If this formulaic, flashback-riddled résumé doesn't qualify me as a boomer par excellence, what would? And that's the problem. I'm reasonably happy with my unoriginal little life story and have no desire to disavow it, but there's nothing in it that lives up to the "heroism of daily life" that Steinhorn proclaims is my generation's achievement. A few protest marches aside, I didn't actually do anything except bounce through life like a pinball whacked by the transcendental flippers of the '60s. To be sure, many boomers did far more -- some got involved in politics, others went underground, others risked family and societal disapproval to break the color line (as my own Greatest Generation parents did, at a time when it wasn't easy for a white woman to marry a Japanese-American man), others risked ridicule or rejection by applying for jobs that women weren't supposed to apply for.

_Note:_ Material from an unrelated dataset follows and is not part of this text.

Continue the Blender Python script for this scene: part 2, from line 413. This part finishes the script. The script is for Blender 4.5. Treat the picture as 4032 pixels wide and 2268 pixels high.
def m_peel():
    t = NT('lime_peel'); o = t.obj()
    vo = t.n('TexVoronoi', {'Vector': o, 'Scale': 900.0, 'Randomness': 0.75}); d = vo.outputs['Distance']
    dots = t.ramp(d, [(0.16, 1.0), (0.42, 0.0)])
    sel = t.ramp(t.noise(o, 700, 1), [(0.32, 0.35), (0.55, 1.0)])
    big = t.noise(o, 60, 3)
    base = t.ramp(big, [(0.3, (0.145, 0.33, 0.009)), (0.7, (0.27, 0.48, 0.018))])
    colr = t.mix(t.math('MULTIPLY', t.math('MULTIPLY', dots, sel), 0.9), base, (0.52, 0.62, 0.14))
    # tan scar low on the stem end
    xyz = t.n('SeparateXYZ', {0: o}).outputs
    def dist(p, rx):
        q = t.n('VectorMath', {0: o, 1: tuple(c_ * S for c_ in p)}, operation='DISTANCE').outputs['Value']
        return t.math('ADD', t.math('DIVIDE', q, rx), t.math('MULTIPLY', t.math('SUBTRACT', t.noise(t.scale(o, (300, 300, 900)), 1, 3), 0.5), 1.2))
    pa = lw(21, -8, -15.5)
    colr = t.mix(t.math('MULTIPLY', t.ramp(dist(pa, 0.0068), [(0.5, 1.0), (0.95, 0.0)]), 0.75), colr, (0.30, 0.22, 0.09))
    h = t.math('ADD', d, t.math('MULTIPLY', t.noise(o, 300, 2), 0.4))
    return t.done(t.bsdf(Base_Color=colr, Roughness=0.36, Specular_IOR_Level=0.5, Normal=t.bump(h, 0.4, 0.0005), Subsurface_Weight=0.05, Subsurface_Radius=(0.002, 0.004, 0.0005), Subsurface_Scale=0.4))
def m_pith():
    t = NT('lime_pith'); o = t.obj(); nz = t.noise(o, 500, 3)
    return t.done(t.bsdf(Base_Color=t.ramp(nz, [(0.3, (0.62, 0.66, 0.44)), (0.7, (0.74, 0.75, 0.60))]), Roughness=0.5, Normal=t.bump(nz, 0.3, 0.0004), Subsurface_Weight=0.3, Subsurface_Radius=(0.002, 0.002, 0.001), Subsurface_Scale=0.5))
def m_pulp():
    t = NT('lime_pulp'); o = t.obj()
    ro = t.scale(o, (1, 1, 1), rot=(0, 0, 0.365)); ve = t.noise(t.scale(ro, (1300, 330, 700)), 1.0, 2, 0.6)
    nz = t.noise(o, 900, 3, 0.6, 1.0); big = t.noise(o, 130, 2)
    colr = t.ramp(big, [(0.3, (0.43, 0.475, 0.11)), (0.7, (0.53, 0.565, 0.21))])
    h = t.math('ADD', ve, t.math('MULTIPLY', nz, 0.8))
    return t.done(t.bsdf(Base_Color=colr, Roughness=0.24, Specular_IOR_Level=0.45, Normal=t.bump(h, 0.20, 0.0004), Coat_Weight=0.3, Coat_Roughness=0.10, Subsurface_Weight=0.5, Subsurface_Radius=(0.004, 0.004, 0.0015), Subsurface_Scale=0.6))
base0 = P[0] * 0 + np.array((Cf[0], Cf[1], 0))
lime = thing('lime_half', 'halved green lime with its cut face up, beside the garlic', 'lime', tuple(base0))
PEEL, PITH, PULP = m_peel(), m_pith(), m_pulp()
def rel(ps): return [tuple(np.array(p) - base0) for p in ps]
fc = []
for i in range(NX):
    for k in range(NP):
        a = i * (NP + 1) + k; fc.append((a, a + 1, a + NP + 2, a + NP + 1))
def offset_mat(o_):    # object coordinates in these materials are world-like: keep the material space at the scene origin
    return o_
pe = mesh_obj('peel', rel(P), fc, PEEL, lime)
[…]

And of course there were those who really were heroic, who marched through the Deep South for civil rights or fought for gay rights in the '60s. (Although most of those activists were pre-boomers: The "when born" definition of the boomers, 1946-1964, doesn't track perfectly with the "big years" of 1964-1968.) But most did not. Like me, they found themselves swimming in a current that was already there.